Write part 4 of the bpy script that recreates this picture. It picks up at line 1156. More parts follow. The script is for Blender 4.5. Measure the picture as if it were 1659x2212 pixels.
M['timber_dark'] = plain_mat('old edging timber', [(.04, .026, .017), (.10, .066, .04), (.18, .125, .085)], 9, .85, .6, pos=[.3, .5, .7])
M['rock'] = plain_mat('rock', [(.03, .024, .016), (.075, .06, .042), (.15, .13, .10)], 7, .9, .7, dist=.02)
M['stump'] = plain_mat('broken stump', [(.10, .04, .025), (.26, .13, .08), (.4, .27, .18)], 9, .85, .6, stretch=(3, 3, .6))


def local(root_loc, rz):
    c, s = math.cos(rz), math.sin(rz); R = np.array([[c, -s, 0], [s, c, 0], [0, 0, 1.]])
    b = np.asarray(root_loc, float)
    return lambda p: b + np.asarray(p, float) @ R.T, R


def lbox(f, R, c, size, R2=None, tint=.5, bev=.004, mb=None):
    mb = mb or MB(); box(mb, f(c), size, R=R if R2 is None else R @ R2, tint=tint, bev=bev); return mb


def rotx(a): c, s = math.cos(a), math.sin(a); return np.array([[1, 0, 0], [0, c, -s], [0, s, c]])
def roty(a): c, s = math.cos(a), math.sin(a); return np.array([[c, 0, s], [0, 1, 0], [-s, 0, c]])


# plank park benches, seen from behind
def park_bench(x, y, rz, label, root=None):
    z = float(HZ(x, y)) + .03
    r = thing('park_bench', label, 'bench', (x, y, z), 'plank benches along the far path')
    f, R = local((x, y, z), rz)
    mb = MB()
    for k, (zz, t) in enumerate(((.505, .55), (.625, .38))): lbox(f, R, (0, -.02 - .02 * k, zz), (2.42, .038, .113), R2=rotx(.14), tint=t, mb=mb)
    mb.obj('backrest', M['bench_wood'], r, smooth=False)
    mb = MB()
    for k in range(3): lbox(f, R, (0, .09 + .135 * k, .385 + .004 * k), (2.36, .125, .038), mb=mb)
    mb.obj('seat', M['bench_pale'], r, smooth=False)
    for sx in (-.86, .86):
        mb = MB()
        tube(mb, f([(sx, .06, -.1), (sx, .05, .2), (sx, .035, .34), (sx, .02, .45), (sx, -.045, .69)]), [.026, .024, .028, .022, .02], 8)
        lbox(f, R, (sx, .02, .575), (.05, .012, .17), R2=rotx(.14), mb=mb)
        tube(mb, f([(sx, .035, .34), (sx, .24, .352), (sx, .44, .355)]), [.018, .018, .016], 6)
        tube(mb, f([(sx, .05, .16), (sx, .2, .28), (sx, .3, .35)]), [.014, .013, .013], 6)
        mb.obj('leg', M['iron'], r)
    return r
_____
Copy the material above back out, exactly as written.

Write part 4 of the bpy script that recreates this picture. It picks up at line 1156. More parts follow. The script is for Blender 4.5. Measure the picture as if it were 1659x2212 pixels.
M['timber_dark'] = plain_mat('old edging timber', [(.04, .026, .017), (.10, .066, .04), (.18, .125, .085)], 9, .85, .6, pos=[.3, .5, .7])
M['rock'] = plain_mat('rock', [(.03, .024, .016), (.075, .06, .042), (.15, .13, .10)], 7, .9, .7, dist=.02)
M['stump'] = plain_mat('broken stump', [(.10, .04, .025), (.26, .13, .08), (.4, .27, .18)], 9, .85, .6, stretch=(3, 3, .6))


def local(root_loc, rz):
    c, s = math.cos(rz), math.sin(rz); R = np.array([[c, -s, 0], [s, c, 0], [0, 0, 1.]])
    b = np.asarray(root_loc, float)
    return lambda p: b + np.asarray(p, float) @ R.T, R


def lbox(f, R, c, size, R2=None, tint=.5, bev=.004, mb=None):
    mb = mb or MB(); box(mb, f(c), size, R=R if R2 is None else R @ R2, tint=tint, bev=bev); return mb


def rotx(a): c, s = math.cos(a), math.sin(a); return np.array([[1, 0, 0], [0, c, -s], [0, s, c]])
def roty(a): c, s = math.cos(a), math.sin(a); return np.array([[c, 0, s], [0, 1, 0], [-s, 0, c]])


# plank park benches, seen from behind
def park_bench(x, y, rz, label, root=None):
    z = float(HZ(x, y)) + .03
    r = thing('park_bench', label, 'bench', (x, y, z), 'plank benches along the far path')
    f, R = local((x, y, z), rz)
    mb = MB()
    for k, (zz, t) in enumerate(((.505, .55), (.625, .38))): lbox(f, R, (0, -.02 - .02 * k, zz), (2.42, .038, .113), R2=rotx(.14), tint=t, mb=mb)
    mb.obj('backrest', M['bench_wood'], r, smooth=False)
    mb = MB()
    for k in range(3): lbox(f, R, (0, .09 + .135 * k, .385 + .004 * k), (2.36, .125, .038), mb=mb)
    mb.obj('seat', M['bench_pale'], r, smooth=False)
    for sx in (-.86, .86):
        mb = MB()
        tube(mb, f([(sx, .06, -.1), (sx, .05, .2), (sx, .035, .34), (sx, .02, .45), (sx, -.045, .69)]), [.026, .024, .028, .022, .02], 8)
        lbox(f, R, (sx, .02, .575), (.05, .012, .17), R2=rotx(.14), mb=mb)
        tube(mb, f([(sx, .035, .34), (sx, .24, .352), (sx, .44, .355)]), [.018, .018, .016], 6)
        tube(mb, f([(sx, .05, .16), (sx, .2, .28), (sx, .3, .35)]), [.014, .013, .013], 6)
        mb.obj('leg', M['iron'], r)
    return r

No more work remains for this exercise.